William Turner Gallery will host an opening reception this Saturday night from 6:30 pm to 8:30 pm for two new exhibitions at the gallery.
The first is a solo show for Curtis Ripley entitled, “Here and Now,” which features new abstract oil paintings by the Los Angeles based artist.
Ripley paints atmospheric, improvisational works, often drawing inspiration from pieces of music or verses from poetry.
The second show is an exhibition of new work from Michel Tabori entitled “In Search of Lost Time.” Drawing inspiration from Marcel Proust, Tabori’s new body of work explores the emotive power of color.
Both exhibitions will run through April 5, 2014.
The gallery is located at 2525 Michigan Ave. E1 (Bergamot Station), Santa Monica. Its hours are Monday through Saturday from 11 am to 6 pm.
For more information, call 310.453.0909 or visit www.williamturnergallery.com.
Michel Tabori
Artist Michel Tabori has drawn upon the writings of Marcel Proust for inspiration for his latest series of paintings called “In Search Of Lost Time.”
After reading Proust’s novel, “Remembrance of Things Past,” it occurred to Tabori that Proust, although usually perceived as a writer, was also a kind of painter.
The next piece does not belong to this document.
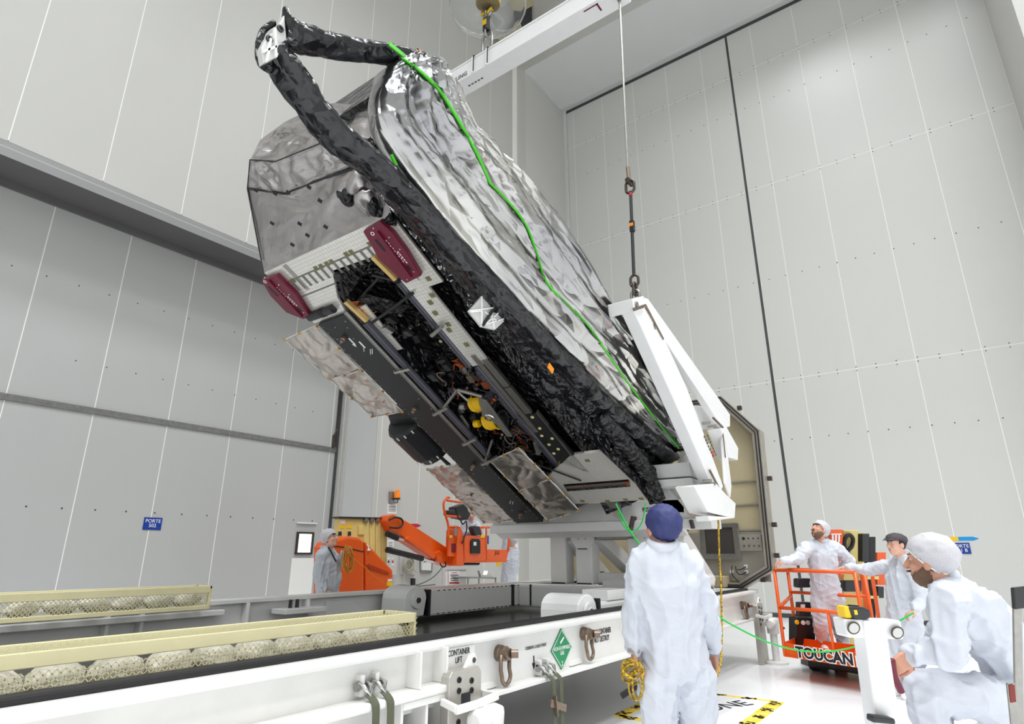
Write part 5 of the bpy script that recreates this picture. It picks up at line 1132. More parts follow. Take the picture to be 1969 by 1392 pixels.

He was struck by the similarities between his paintings and Proust’s writing.
It was Proust’s extraordinary use of color that resonated with Tabori the most.
The author uses a color palette to create a fusion of emotions, often reflecting a state of bliss in the same way Tabori attempts to express in his paintings. Proust used words as a palette, and Tabori uses a palette as words.
Tabori’s paintings are about emotional experiences and blissful acts. He uses colors and textures as sensory triggers.
His paintings tell a story, but Tabori shies away from the typical narrative, instead using colors and abstracted imagery to deconstruct and then rebuild the central theme.
Like Proust, Tabori draws on memories set off by a certain light or a certain color, and then follows the resulting stream of consciousness, allowing it to shape his process.
In Tabori’s work, there are visual cues that hint at what is being seen, but the subject is never entirely revealed.
His paintings often depict unusual behavior and pleasurable pursuits that some might ordinarily reject.
But portrayed in the abstract, the viewer is permitted to explore deeper feelings, their own or those expressed by the subject, and celebrate them as a common elated, even ecstatic human experience regardless of one’s own personal choices, tastes, prejudices or predilections.
Michel Tabori was born in Paris and raised in New York. He currently lives and works in Venice, California.
For more information about Tabori, visit www.taboristudio.com.
Curtis Ripley
Los Angeles-based artist Curtis Ripley leaves behind reference to worldly objects in his new exhibition of work called “Here And Now: Recent Paintings.”
He abandons any semiotic tendencies in search of something more elemental. These works are improvisational – Ripley’s pictorial concern lies with creating an atmosphere, a spatial depth and a mood. His work alludes to those things that are the most difficult to describe – a season, a time of day, a quality of light or an emotion.
Taking cues from the anti-figurative aesthetic of American Abstract Expressionists, Ripley’s process is one of spontaneity and gesture.
Color is applied in broad strokes atop a black gesso surface. The paintings show the marks of their creation, splatters and drips are allowed to live on the surface, serving as reminders of the artist’s process.
Ripley uses brushes and rags to wipe out and repaint the surface, obscuring previous layers while gradually building up others to create even deeper space and movement.
As Ripley says of his work, “My hope is to create paintings that are timeless and poetic and full of life.”
Much like the pioneers of abstraction that came before him, Jackson Pollock and Wassily Kandinsky, music plays an important role in Ripley’s creative process. His rhythmic brushstrokes dance across the canvases and these flickering flashes of color result in bursts of sparkling light.
Ripley’s paintings are lyrical – he cites poetry as a key influence, stating, “It is the economy of means, the resistance to strict interpretation and the intimate relationship with the viewer which I find essential. These paintings are not puzzles. They are meant to be experienced.”
This show marks Ripley’s sixth solo exhibition with William Turner Gallery. Curtis Ripley was born in Lubbock, Texas in 1949. He currently lives and works in Los Angeles.